- **GOAL OF THE EXERCISE**
Go through the entries below and collect each line with the string "Write" in it.

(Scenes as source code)
----------

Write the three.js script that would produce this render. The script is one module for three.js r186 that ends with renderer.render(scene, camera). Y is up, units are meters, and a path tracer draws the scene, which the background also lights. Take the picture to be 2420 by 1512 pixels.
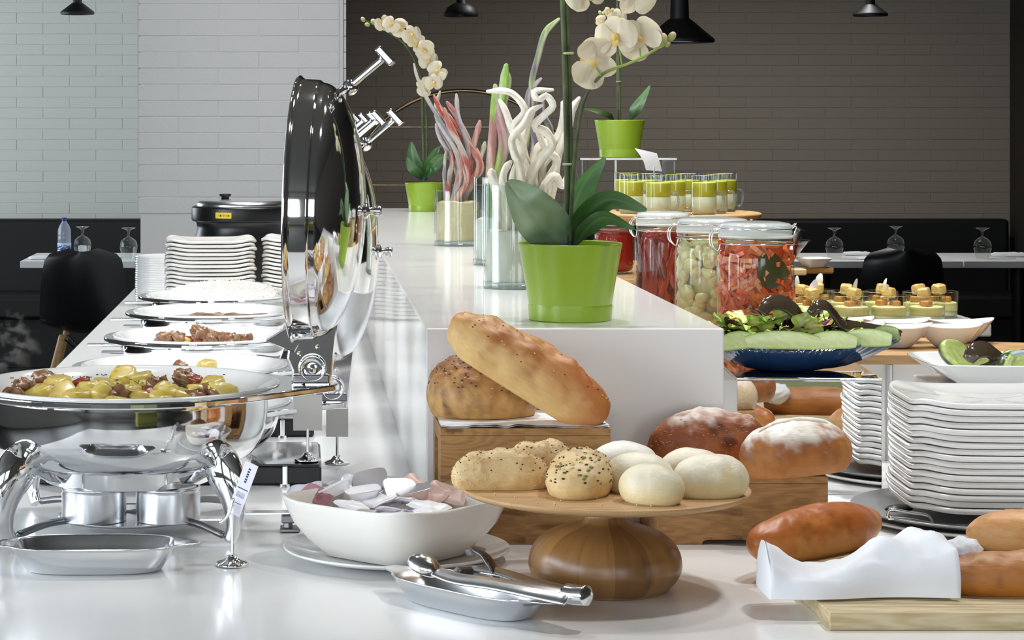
import * as THREE from 'three';
import { RoundedBoxGeometry } from 'three/addons/geometries/RoundedBoxGeometry.js';
import { mergeGeometries } from 'three/addons/utils/BufferGeometryUtils.js';
import { ImprovedNoise } from 'three/addons/math/ImprovedNoise.js';
import { RectAreaLightUniformsLib } from 'three/addons/lights/RectAreaLightUniformsLib.js';

// ---------------------------------------------------------------- camera, light, exposure
const scene = new THREE.Scene();
scene.background = new THREE.Color(0.02, 0.02, 0.022);
const F = 5400, PX = 712, PY = 287, EYE = 1.52;          // focal length in picture widths of 2420, centre of the shifted lens, eye height
const camera = new THREE.PerspectiveCamera(2 * Math.atan(756 / F) * 180 / Math.PI, 2420 / 1512, 0.1, 60);
camera.position.set(0, EYE, 0);
camera.lookAt(0, EYE, -5);
camera.setViewOffset(2420, 1512, 1210 - PX, 756 - PY, 2420, 1512);
camera.updateProjectionMatrix();
scene.add(camera);
const renderer = new THREE.WebGLRenderer({ antialias: true });
renderer.toneMapping = THREE.LinearToneMapping;
renderer.toneMappingExposure = 0.84;
renderer.shadowMap.enabled = true;
RectAreaLightUniformsLib.init();
const LIGHT = { leftWindow: 7.4, farWindow: 4.5, frontWindow: 4.0, spot: 9.8, leftSpot: 3.2, wallSpot: 10, paneLeft: 2.2, paneFar: 2.0, paneFront: 1.3, lamp: 3.0 };

// ---------------------------------------------------------------- helpers
const V = (x, y, z) => new THREE.Vector3(x, y, z);
let seed = 20240;
const nth = k => ['topmost', 'second', 'third', 'fourth', 'fifth', 'sixth', 'seventh', 'eighth', 'ninth', 'tenth', 'eleventh', 'twelfth', 'thirteenth', 'fourteenth', 'fifteenth', 'sixteenth', 'seventeenth', 'eighteenth', 'nineteenth', 'twentieth', 'lowest'][k];
const rnd = () => { seed = (seed + 0x6D2B79F5) | 0; let t = Math.imul(seed ^ (seed >>> 15), 1 | seed); t = (t + Math.imul(t ^ (t >>> 7), 61 | t)) ^ t; return ((t ^ (t >>> 14)) >>> 0) / 4294967296; };
const rr = (a, b) => a + (b - a) * rnd();
const noise = new ImprovedNoise();
const fbm = (x, y, z, o = 4) => { let a = 0, w = 1, s = 1; for (let i = 0; i < o; i++) { a += w * noise.noise(x * s + i * 7.3, y * s, z * s); s *= 2.03; w *= 0.5; } return a; };
const clamp = (v, a = 0, b = 1) => Math.min(b, Math.max(a, v));
const smooth = (a, b, x) => { const t = clamp((x - a) / (b - a)); return t * t * (3 - 2 * t); };
const CT = 0.90, RT = 1.20;                               // worktop and riser heights
const at = (px, py, z) => V((px - PX) * z / F, EYE - (py - PY) * z / F, -z);   // a point seen at (px, py), z metres away
const used = {};
const numbered = n => { const k = used[n] = (used[n] ?? -1) + 1; return k ? n + '_' + String(k).padStart(3, '0') : n; };
function prep(o) { o.traverse(c => { if (c.isMesh) { c.castShadow = true; c.receiveShadow = true; } }); return o; }
function tag(o, label, category, group) { o.userData = { label, category }; if (group) o.userData.group = group; return o; }
function thing(name, label, category, pos = [0, 0, 0], turn = 0, group) {
  const o = new THREE.Group(); o.name = numbered(name); o.position.set(...pos); o.rotation.y = turn; scene.add(o);
  return tag(o, label, category, group);
}
function part(parent, name, geo, mat, pos, rot, extra) {
  const m = new THREE.Mesh(geo, mat); m.name = name; if (pos) m.position.set(...pos); if (rot) m.rotation.set(...rot);
  if (extra) Object.assign(m.userData, extra);
  parent.add(m); prep(m); return m;
}
function single(name, geo, mat, label, category, group, pos, rot) {
  const m = new THREE.Mesh(geo, mat); m.name = numbered(name); if (pos) m.position.set(...pos); if (rot) m.rotation.set(...rot);
  scene.add(m); prep(m); return tag(m, label, category, group);
}
function stuff(name, geo, mat, label, category, pos) { const m = single(name, geo, mat, label, category, null, pos); m.userData.kind = 'stuff'; return m; }
function struct(name, geo, mat, pos, parent) {
  const m = new THREE.Mesh(geo, mat); m.name = parent ? name : numbered(name); if (pos) m.position.set(...pos);
  (parent || scene).add(m); prep(m); if (!parent) m.userData.kind = 'structure'; return m;
}
function dup(o, label, group) {
  const c = o.clone(); c.name = numbered(o.name.replace(/_\d{3}$/, '')); c.userData = { ...o.userData };
  if (label) c.userData.label = label; if (group) c.userData.group = group; scene.add(c); return c;
}
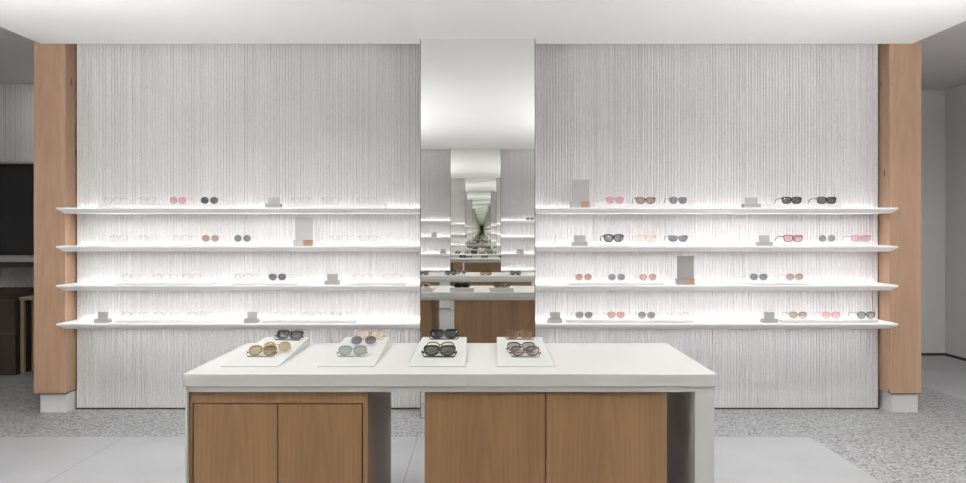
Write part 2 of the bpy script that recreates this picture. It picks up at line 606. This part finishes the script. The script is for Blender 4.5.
SHAPES = {  # half width, half height, squareness, top widening, outer lift, spacing, rim
    'round': (.0265, .0240, 2.0, .02, .000, .0665, .0022),
    'panto': (.0275, .0235, 2.25, .12, .002, .0670, .0032),
    'square': (.0305, .0215, 3.0, .13, .003, .0710, .0048),
    'bold': (.0300, .0225, 2.5, .16, .006, .0715, .0062),
    'cat': (.0300, .0205, 2.4, .14, .010, .0715, .0042),
}


def outline(shape, off, side, n=28):
    a, b, sq, wid, lift, sep, rim = SHAPES[shape]
    a += off; b += off
    pts = []
    for k in range(n):
        t = 2 * math.pi * k / n
        c, s = math.cos(t), math.sin(t)
        x = a * math.copysign(abs(c) ** (2 / sq), c)
        z = b * math.copysign(abs(s) ** (2 / sq), s)
        x *= 1 + wid * z / b
        if x > 0 and z > 0:
            z += lift * (x / a) ** 2 * (z / b)
        pts.append((side * (sep / 2 + x), z))
    return pts


def eyeglasses(label, cat, loc, shape, lens, frame, rz=0.0, folded=False, group=None, scale=1.0, flat=0.0, name='eyeglasses'):
    """origin under the lenses; open pairs stand on rims and temple tips, folded pairs lean back with the arms lying in front"""
    a, b, sq, wid, lift, sep, rim = SHAPES[shape]
    root = thing(name, label, cat, loc, rz, group)
    root.scale = (scale,) * 3
    fm, lm = FRAME[frame], LENS[lens]
    zc = b + rim                      # lens centre above the ground
    up = 1
    if folded:
        zc = b + rim + .006
    tilt = flat
    ct, st = math.cos(tilt), math.sin(tilt)

    def place(x, y, z):
        """lens plane coordinates to root coordinates; tilt leans the top away from the viewer"""
        z = zc + up * z
        return Vector((x, y * ct + z * st, z * ct - y * st))
    th = .0042 if rim > .003 else .0026
    n = 28
    bm = bmesh.new()
    for side in (-1, 1):
        o = outline(shape, rim, side, n); i = outline(shape, 0, side, n)
        rings = [[bm.verts.new(place(x, y, z)) for x, z in src] for src, y in
                 ((o, -th / 2), (i, -th / 2), (i, th / 2), (o, th / 2))]
        for q in range(4):
            r0, r1 = rings[q], rings[(q + 1) % 4]
            for k in range(n):
                bm.faces.new((r0[k], r0[(k + 1) % n], r1[(k + 1) % n], r1[k]))
    # bridge and end pieces
    gap = sep / 2 - a
    bz = b * .35
    tube(bm, [place(gap * 1.15 * u, 0, bz + .004 * (1 - u * u)) for u in (-1, -.5, 0, .5, 1)], rim * .75, 6)
    hx = sep / 2 + a * (1 + wid * .5) + rim
    hz = -b * .5 if folded else b * .52 + lift * .6
    for side in (-1, 1):
        tube(bm, [place(side * (hx - .004), 0, hz), place(side * (hx + .002), .002 * up, hz), place(side * (hx + .003), .006 * up if not folded else -.006, hz)], rim * .8, 6)
    link('front_frame', bm, fm, root, smooth=False)
    for side in (-1, 1):
        bm = bmesh.new()
        i = outline(shape, .0002, side, n)
        c0 = sep / 2 * side
        fr = [bm.verts.new(place(x, -.0008, z)) for x, z in i]
        frm = [bm.verts.new(place(c0 + (x - c0) * .55, -.0026, z * .55)) for x, z in i]
        cf = bm.verts.new(place(c0, -.0032, 0))
        bk = [bm.verts.new(place(x, .0008, z)) for x, z in i]
        bkm = [bm.verts.new(place(c0 + (x - c0) * .55, -.0010, z * .55)) for x, z in i]
        cb = bm.verts.new(place(c0, -.0016, 0))
        for k in range(n):
            k1 = (k + 1) % n
            bm.faces.new((fr[k], fr[k1], frm[k1], frm[k])); bm.faces.new((frm[k], frm[k1], cf))
            bm.faces.new((bk[k], bk[k1], bkm[k1], bkm[k])); bm.faces.new((bkm[k], bkm[k1], cb))
            bm.faces.new((fr[k], fr[k1], bk[k1], bk[k]))
        link('lens', bm, lm, root, smooth=True)
    r = rim * (.45 if folded else .7)
    if folded:
        hx -= .004
    for side in (-1, 1):
        bm = bmesh.new()
        if not folded:
            h = zc + hz
            x = side * (hx + .003)
            pts = [(x, .004, h), (x * .995, .035, h), (x * .985, .070, h), (x * .97, .092, h - .001), (x * .955, .108, h - .008),
                   (x * .94, .122, h * .45), (x * .93, .132, r + .0003)]
            tube(bm, pts, [r, r, r, r, r * 1.1, r * 1.2, r], 6, .7)
        else:
            x = side * hx
            low = r + .0003
            yy = -.004 - (.004 if side > 0 else 0)
            pts = [place(side * (hx + .003), -.004, hz), Vector((side * (hx + .002), yy * .5, (low + (zc + hz) * ct) * .5)), Vector((x * .96, yy, low))]
            for u in (.5, 0, -.4, -.7, -.9):
                pts.append(Vector((x * u, yy - .004 * (.96 - u) / 1.9, low)))
            tube(bm, pts, r, 6, .8)
        link('temple', bm, fm, root, smooth=True)
    return root


def riser(x0, x1, y0, y1, z, h, label, group):
    t = boxobj('display_riser', (-(x1 - x0) / 2, (x1 - x0) / 2, 0, y1 - y0, 0, h), M['riser'], None, bevel=.003)
    t.location = ((x0 + x1) / 2, y0, z)
    return tag(t, label, 'display riser', group)


def stand(px0, px1, shelf_i, label, big=None, face=YM, s=1, group='grey display stands'):
    """low block holding an upright panel; the big ones have a wooden end to the block"""
    d = 5.10
    zt = SHELF_TOP[shelf_i]
    xa, xb = (X(px0, d), X(px1, d)) if s > 0 else (px0, px1)
    y = (d if s > 0 else flip(d))
    t = thing('display_stand', label, 'display stand', ((xa + xb) / 2, y, zt), 0, group)
    w = (xb - xa) / 2

    def bx(nm, x0, x1, ya, yb, z0, z1, m, bv=.0015):
        y0, y1 = sorted((s * ya, s * yb))
        return boxobj(nm, (x0, x1, y0, y1, z0, z1), m, t, bevel=bv)
    if big:
        bh, ph, wb = .044, .165, .065
        bx('base', -w, w - wb, 0, .055, 0, bh, M[big])
        bx('wood_block', w - wb, w, 0, .055, 0, bh, M['block'])
        bx('panel', -w + .010, w, .028, .034, bh, bh + ph, M[big])
    else:
        bh, ph = .030, .047
        bx('base', -w, w, 0, .055, 0, bh, M['stone'])
        bx('panel', -w + .018, w - .014, .026, .033, bh, bh + ph, M['panel_grey'])
    return t


RH = .028
YR0, YR1 = 5.092, 5.272
GY = 5.115
ORD = ('first', 'second', 'third', 'fourth', 'fifth', 'sixth', 'seventh', 'eighth', 'ninth')
SN = ('top', 'second', 'third', 'bottom')

risers = {
    ('L', 0): [(98, 228), (287, 384)], ('L', 1): [(99, 262), (316, 411)],
    ('L', 2): [(113, 212), (231, 296), (346, 405)], ('L', 3): [(113, 214), (262, 357)],
    ('R', 0): [(594, 693), (770, 842)], ('R', 1): [(592, 694), (776, 877)],
    ('R', 2): [(569, 664), (738, 809)], ('R', 3): [(567, 694), (782, 878)],
}
C = ('clear', 'clear', 'panto', 'clear rimmed spectacles')
pairs = {
    ('L', 0): [(113, *C), (147, *C), (178, 'pink', 'rosewire', 'round', 'round pink sunglasses'),
               (209.5, 'dark', 'darkgrey', 'round', 'round dark grey sunglasses'),
               (301, *C), (331, *C), (366, *C)],
    ('L', 1): [(119, *C), (148, *C), (182, *C), (210.5, 'rose', 'rosewire', 'round', 'round rose brown sunglasses'),
               (242.5, 'grey', 'steel', 'round', 'round grey sunglasses'), (339, *C), (368, *C)],
    ('L', 2): [(131, *C), (162, *C), (192, *C), (244, 'clear', 'yellowclear', 'panto', 'champagne rimmed clear spectacles'),
               (277.5, 'dark', 'steel', 'panto', 'dark grey sunglasses'), (362, *C), (392, *C)],
    ('L', 3): [(131, *C), (163, *C), (197, *C), (283, *C), (312, *C), (340, *C)],
    ('R', 0): [(615, 'pink', 'pink', 'panto', 'pale pink sunglasses'), (645.5, 'rose', 'tort', 'cat', 'brown rimmed rose sunglasses'),
               (678, 'grey', 'greyclear', 'panto', 'smoky grey sunglasses'),
               (791.5, 'dark', 'black', 'square', 'black sunglasses'), (826.5, 'dark', 'black', 'square', 'black sunglasses')],
    ('R', 1): [(613.5, 'grey', 'black', 'bold', 'thick rimmed black glasses'), (646, 'peach', 'peach', 'square', 'peach rimmed spectacles'),
               (678, 'grey', 'greyclear', 'cat', 'smoky grey winged sunglasses'),
               (793, 'pink', 'plum', 'square', 'dark rimmed pink sunglasses'), (827, 'greygreen', 'steel', 'round', 'round grey green sunglasses'),
               (861, 'pink', 'pink', 'square', 'pale pink sunglasses')],
    ('R', 2): [(583.5, 'rose', 'rosewire', 'round', 'round reddish sunglasses'), (616.5, 'grey', 'steel', 'round', 'round grey sunglasses'),
               (648, 'brown', 'rosewire', 'round', 'round brown sunglasses'),
               (758.5, 'grey', 'steel', 'panto', 'grey sunglasses'), (794.5, 'taupe', 'rosewire', 'panto', 'taupe pink sunglasses')],
    ('R', 3): [(584, 'grey', 'steel', 'panto', 'grey sunglasses'), (616, 'brown', 'rosewire', 'panto', 'rosy brown sunglasses'),
               (646.5, 'grey', 'darkgrey', 'round', 'round dark rimmed grey sunglasses'), (680, 'clear', 'cream', 'round', 'cream rimmed clear spectacles'),
               (798, 'taupe', 'goldwire', 'panto', 'gold brown sunglasses'), (831, 'pink', 'pink', 'panto', 'pale pink sunglasses'),
               (866, 'greygreen', 'black', 'panto', 'dark grey green sunglasses')],
}
for (side, i), lst in pairs.items():
    wall = 'left' if side == 'L' else 'right'
    for k, (px, lens, frame, shape, look) in enumerate(lst):
        ref = 'pillar' if side == 'L' else 'mirror'
        lab = f'{look} on the {SN[i]} {wall} shelf, {ORD[k]} pair from the {ref}'
        cat = 'sunglasses' if 'sunglasses' in look else 'glasses'
        eyeglasses(lab, cat, (X(px, GY), GY, SHELF_TOP[i] + RH), shape, lens, frame,
                   random.uniform(-.06, .06), group=f'glasses on the {SN[i]} {wall} shelf',
                   name='sunglasses' if cat == 'sunglasses' else 'spectacles')
for (side, i), lst in risers.items():
    wall = 'left' if side == 'L' else 'right'
    for k, (a, c) in enumerate(lst):
        ref = 'pillar' if side == 'L' else 'mirror'
        n = {2: ('nearer the ' + ref, 'farther from the ' + ref), 3: ('nearest the pillar', 'middle of three', 'nearest the mirror')}[len(lst)][k]
        riser(X(a, YR0), X(c, YR0), YR0, YR1, SHELF_TOP[i], RH, f'low white riser under glasses on the {SN[i]} {wall} shelf, {n}', 'white shelf risers')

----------

- **FINAL RESULT**
Write the three.js script that would produce this render. The script is one module for three.js r186 that ends with renderer.render(scene, camera). Y is up, units are meters, and a path tracer draws the scene, which the background also lights. Take the picture to be 2420 by 1512 pixels.
Write part 2 of the bpy script that recreates this picture. It picks up at line 606. This part finishes the script. The script is for Blender 4.5.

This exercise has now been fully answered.